GOAL OF THE EXERCISE:
Lines containing the string "that" are to be counted; report only how many there are.

RECORDED INFORMATION:
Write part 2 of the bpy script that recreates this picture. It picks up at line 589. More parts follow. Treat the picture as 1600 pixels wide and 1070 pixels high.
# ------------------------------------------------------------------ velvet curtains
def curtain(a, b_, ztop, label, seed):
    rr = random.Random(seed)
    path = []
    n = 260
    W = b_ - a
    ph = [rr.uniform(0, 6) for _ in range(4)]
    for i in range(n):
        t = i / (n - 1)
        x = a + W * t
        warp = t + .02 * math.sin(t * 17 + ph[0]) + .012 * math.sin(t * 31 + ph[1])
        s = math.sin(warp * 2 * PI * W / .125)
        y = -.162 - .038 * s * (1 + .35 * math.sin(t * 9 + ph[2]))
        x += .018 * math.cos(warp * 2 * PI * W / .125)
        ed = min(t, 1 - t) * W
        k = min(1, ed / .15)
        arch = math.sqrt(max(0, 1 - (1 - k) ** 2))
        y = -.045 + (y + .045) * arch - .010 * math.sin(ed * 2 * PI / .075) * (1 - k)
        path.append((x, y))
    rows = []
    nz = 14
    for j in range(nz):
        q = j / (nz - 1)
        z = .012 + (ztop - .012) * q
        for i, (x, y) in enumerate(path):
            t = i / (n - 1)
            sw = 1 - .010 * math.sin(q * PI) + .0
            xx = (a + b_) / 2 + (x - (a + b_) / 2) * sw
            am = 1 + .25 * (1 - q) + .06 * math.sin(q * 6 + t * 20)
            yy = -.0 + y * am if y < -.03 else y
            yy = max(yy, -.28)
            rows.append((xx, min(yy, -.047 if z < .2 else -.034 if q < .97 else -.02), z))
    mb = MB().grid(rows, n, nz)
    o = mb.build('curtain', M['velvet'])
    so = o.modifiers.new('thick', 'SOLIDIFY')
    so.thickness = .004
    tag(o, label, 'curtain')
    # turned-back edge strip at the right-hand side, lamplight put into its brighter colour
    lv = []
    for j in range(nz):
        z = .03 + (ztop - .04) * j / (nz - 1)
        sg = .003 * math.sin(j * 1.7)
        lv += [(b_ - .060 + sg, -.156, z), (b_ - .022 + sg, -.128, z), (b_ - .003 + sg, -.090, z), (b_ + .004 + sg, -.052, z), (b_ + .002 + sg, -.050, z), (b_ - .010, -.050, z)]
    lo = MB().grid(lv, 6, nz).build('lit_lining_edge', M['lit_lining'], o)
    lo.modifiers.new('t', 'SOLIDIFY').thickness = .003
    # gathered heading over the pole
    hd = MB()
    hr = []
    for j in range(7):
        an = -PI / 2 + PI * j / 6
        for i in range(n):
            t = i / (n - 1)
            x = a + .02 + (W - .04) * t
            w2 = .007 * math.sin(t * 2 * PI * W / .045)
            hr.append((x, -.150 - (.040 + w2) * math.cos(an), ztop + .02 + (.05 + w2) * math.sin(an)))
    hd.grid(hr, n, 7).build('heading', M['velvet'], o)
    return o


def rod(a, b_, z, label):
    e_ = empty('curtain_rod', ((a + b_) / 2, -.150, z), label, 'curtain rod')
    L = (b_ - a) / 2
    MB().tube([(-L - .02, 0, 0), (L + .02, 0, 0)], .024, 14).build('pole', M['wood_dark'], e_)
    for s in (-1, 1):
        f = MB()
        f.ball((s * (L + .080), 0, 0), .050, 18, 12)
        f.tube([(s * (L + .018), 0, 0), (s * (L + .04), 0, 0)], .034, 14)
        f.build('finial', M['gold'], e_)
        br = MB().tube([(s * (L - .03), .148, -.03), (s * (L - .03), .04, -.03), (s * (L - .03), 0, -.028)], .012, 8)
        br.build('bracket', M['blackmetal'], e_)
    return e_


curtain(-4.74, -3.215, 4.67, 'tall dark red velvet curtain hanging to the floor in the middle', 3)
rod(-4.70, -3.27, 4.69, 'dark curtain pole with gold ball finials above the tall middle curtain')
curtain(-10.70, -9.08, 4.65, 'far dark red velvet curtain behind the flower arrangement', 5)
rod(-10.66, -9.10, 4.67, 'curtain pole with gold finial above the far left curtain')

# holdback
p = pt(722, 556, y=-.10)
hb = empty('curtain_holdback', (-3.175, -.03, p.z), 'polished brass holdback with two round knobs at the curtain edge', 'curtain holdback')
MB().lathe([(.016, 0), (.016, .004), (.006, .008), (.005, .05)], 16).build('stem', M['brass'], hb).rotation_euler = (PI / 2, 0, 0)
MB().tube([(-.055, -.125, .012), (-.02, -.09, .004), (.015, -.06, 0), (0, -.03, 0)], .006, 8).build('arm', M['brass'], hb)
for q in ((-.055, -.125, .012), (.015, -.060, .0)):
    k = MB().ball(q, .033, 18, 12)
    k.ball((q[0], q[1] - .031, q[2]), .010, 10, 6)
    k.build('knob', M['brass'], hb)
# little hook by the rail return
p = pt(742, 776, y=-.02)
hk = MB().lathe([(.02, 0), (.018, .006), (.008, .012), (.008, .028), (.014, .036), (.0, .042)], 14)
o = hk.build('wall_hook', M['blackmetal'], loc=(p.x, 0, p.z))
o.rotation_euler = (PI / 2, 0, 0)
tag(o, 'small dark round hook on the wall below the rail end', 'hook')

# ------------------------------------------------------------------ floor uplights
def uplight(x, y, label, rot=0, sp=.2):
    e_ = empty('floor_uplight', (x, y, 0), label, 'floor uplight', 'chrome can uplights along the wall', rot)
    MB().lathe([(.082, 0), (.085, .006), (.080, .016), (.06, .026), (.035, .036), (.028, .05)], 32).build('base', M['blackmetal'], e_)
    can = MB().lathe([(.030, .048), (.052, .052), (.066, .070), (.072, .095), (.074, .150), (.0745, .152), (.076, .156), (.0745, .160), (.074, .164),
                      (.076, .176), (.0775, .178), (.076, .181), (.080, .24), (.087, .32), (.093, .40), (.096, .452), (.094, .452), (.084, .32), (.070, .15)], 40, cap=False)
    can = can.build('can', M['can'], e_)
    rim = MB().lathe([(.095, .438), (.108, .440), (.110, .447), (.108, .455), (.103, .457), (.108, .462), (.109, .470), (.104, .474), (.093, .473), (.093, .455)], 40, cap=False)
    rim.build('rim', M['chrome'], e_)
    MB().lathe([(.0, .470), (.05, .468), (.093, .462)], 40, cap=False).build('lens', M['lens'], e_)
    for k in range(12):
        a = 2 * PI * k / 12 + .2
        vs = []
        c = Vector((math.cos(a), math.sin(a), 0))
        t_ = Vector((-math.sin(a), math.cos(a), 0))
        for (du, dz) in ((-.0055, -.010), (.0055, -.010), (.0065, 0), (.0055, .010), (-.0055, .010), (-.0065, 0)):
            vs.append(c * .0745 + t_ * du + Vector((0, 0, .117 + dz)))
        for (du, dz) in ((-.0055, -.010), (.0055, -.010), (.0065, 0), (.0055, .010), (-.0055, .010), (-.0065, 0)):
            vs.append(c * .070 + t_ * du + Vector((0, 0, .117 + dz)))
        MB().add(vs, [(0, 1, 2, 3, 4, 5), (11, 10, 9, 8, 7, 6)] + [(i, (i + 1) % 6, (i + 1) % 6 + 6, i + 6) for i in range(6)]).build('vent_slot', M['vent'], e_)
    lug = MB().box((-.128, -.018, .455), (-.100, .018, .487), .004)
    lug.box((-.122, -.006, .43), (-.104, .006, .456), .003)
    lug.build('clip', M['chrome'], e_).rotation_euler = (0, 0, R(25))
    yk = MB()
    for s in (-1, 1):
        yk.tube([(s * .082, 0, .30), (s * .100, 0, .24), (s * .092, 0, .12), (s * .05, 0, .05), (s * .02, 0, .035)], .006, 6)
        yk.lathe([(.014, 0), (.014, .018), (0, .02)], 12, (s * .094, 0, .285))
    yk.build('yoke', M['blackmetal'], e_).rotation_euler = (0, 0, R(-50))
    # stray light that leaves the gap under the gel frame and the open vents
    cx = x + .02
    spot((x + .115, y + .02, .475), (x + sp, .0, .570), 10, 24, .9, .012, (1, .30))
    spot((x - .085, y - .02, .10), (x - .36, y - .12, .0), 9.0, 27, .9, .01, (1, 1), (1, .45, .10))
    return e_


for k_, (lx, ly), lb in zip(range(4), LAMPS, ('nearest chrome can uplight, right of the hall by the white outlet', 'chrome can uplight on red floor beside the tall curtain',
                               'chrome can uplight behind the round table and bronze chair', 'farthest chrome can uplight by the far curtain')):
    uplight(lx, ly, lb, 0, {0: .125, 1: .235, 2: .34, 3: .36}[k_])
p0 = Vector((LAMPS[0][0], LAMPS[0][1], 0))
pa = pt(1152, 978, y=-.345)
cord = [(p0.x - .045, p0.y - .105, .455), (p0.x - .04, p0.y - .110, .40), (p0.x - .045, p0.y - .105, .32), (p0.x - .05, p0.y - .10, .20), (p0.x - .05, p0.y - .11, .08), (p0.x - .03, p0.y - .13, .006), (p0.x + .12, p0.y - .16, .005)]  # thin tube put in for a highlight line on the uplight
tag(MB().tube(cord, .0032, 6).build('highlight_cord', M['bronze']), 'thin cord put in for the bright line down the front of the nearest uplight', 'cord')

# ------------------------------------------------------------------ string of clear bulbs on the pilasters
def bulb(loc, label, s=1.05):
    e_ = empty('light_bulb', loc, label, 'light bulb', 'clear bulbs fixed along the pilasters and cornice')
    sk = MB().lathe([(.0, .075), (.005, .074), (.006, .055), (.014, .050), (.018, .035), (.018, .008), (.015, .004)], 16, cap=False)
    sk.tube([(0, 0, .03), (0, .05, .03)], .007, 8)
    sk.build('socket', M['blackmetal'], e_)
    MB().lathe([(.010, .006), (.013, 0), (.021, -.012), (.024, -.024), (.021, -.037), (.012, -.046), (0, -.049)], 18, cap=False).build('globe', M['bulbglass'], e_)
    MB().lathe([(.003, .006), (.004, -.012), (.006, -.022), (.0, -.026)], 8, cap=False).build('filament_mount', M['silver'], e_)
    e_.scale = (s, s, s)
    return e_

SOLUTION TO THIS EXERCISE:
2